> **Given task**
Repeat the data word for word. Do not include the pictures.

────────

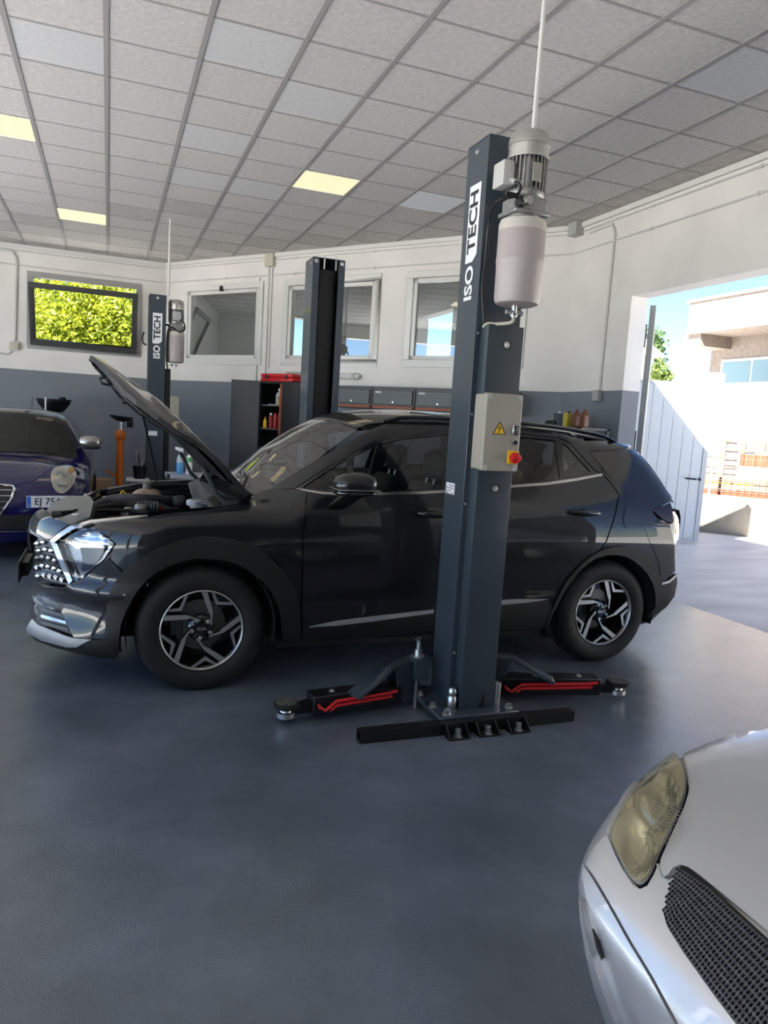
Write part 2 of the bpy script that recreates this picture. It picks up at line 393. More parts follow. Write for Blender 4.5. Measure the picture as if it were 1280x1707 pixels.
def floor_mat():
    m = bpy.data.materials.new('grey floor paint'); m.use_nodes = True; nt = m.node_tree; b = nt.nodes['Principled BSDF']
    g = nt.nodes.new('ShaderNodeNewGeometry')
    n1 = nt.nodes.new('ShaderNodeTexNoise'); n1.inputs['Scale'].default_value = 0.75; n1.inputs['Detail'].default_value = 10; n1.inputs['Roughness'].default_value = 0.6
    n2 = nt.nodes.new('ShaderNodeTexNoise'); n2.inputs['Scale'].default_value = 105; n2.inputs['Detail'].default_value = 3
    n3 = nt.nodes.new('ShaderNodeTexNoise'); n3.inputs['Scale'].default_value = 5; n3.inputs['Detail'].default_value = 6
    for n in (n1, n2, n3): nt.links.new(g.outputs['Position'], n.inputs['Vector'])
    cr = nt.nodes.new('ShaderNodeValToRGB'); e = cr.color_ramp.elements
    e[0].position = 0.30; e[0].color = (0.074, 0.097, 0.128, 1); e[1].position = 0.70; e[1].color = (0.146, 0.176, 0.214, 1)
    nt.links.new(n1.outputs['Fac'], cr.inputs['Fac'])
    n3.inputs['Scale'].default_value = 2.3; m3 = nt.nodes.new('ShaderNodeMapRange'); m3.inputs['From Min'].default_value = 0.25; m3.inputs['From Max'].default_value = 0.75; m3.inputs['To Min'].default_value = 0.72; m3.inputs['To Max'].default_value = 1.16
    nt.links.new(n3.outputs['Fac'], m3.inputs['Value']); mm = nt.nodes.new('ShaderNodeMix'); mm.data_type = 'RGBA'; mm.blend_type = 'MULTIPLY'; mm.inputs['Factor'].default_value = 1.0
    nt.links.new(cr.outputs['Color'], mm.inputs['A']); nt.links.new(m3.outputs[0], mm.inputs['B']); nt.links.new(mm.outputs['Result'], b.inputs['Base Color'])
    mr = nt.nodes.new('ShaderNodeMapRange'); mr.inputs['From Min'].default_value = 0.1; mr.inputs['From Max'].default_value = 0.9
    mr.inputs['To Min'].default_value = 0.20; mr.inputs['To Max'].default_value = 0.28; nt.links.new(n1.outputs['Fac'], mr.inputs['Value']); nt.links.new(mr.outputs[0], b.inputs['Roughness']); b.inputs['Specular IOR Level'].default_value = 0.8
    bp = nt.nodes.new('ShaderNodeBump'); bp.inputs['Strength'].default_value = 0.28; bp.inputs['Distance'].default_value = 0.006
    ad = nt.nodes.new('ShaderNodeMath'); ad.operation = 'MULTIPLY_ADD'; ad.inputs[1].default_value = 0.0; nt.links.new(n3.outputs['Fac'], ad.inputs[0]); nt.links.new(n2.outputs['Fac'], ad.inputs[2])
    nt.links.new(ad.outputs[0], bp.inputs['Height']); nt.links.new(bp.outputs['Normal'], b.inputs['Normal'])
    return m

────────

> **Exercise result**
Write part 2 of the bpy script that recreates this picture. It picks up at line 393. More parts follow. Write for Blender 4.5. Measure the picture as if it were 1280x1707 pixels.
def floor_mat():
    m = bpy.data.materials.new('grey floor paint'); m.use_nodes = True; nt = m.node_tree; b = nt.nodes['Principled BSDF']
    g = nt.nodes.new('ShaderNodeNewGeometry')
    n1 = nt.nodes.new('ShaderNodeTexNoise'); n1.inputs['Scale'].default_value = 0.75; n1.inputs['Detail'].default_value = 10; n1.inputs['Roughness'].default_value = 0.6
    n2 = nt.nodes.new('ShaderNodeTexNoise'); n2.inputs['Scale'].default_value = 105; n2.inputs['Detail'].default_value = 3
    n3 = nt.nodes.new('ShaderNodeTexNoise'); n3.inputs['Scale'].default_value = 5; n3.inputs['Detail'].default_value = 6
    for n in (n1, n2, n3): nt.links.new(g.outputs['Position'], n.inputs['Vector'])
    cr = nt.nodes.new('ShaderNodeValToRGB'); e = cr.color_ramp.elements
    e[0].position = 0.30; e[0].color = (0.074, 0.097, 0.128, 1); e[1].position = 0.70; e[1].color = (0.146, 0.176, 0.214, 1)
    nt.links.new(n1.outputs['Fac'], cr.inputs['Fac'])
    n3.inputs['Scale'].default_value = 2.3; m3 = nt.nodes.new('ShaderNodeMapRange'); m3.inputs['From Min'].default_value = 0.25; m3.inputs['From Max'].default_value = 0.75; m3.inputs['To Min'].default_value = 0.72; m3.inputs['To Max'].default_value = 1.16
    nt.links.new(n3.outputs['Fac'], m3.inputs['Value']); mm = nt.nodes.new('ShaderNodeMix'); mm.data_type = 'RGBA'; mm.blend_type = 'MULTIPLY'; mm.inputs['Factor'].default_value = 1.0
    nt.links.new(cr.outputs['Color'], mm.inputs['A']); nt.links.new(m3.outputs[0], mm.inputs['B']); nt.links.new(mm.outputs['Result'], b.inputs['Base Color'])
    mr = nt.nodes.new('ShaderNodeMapRange'); mr.inputs['From Min'].default_value = 0.1; mr.inputs['From Max'].default_value = 0.9
    mr.inputs['To Min'].default_value = 0.20; mr.inputs['To Max'].default_value = 0.28; nt.links.new(n1.outputs['Fac'], mr.inputs['Value']); nt.links.new(mr.outputs[0], b.inputs['Roughness']); b.inputs['Specular IOR Level'].default_value = 0.8
    bp = nt.nodes.new('ShaderNodeBump'); bp.inputs['Strength'].default_value = 0.28; bp.inputs['Distance'].default_value = 0.006
    ad = nt.nodes.new('ShaderNodeMath'); ad.operation = 'MULTIPLY_ADD'; ad.inputs[1].default_value = 0.0; nt.links.new(n3.outputs['Fac'], ad.inputs[0]); nt.links.new(n2.outputs['Fac'], ad.inputs[2])
    nt.links.new(ad.outputs[0], bp.inputs['Height']); nt.links.new(bp.outputs['Normal'], b.inputs['Normal'])
    return m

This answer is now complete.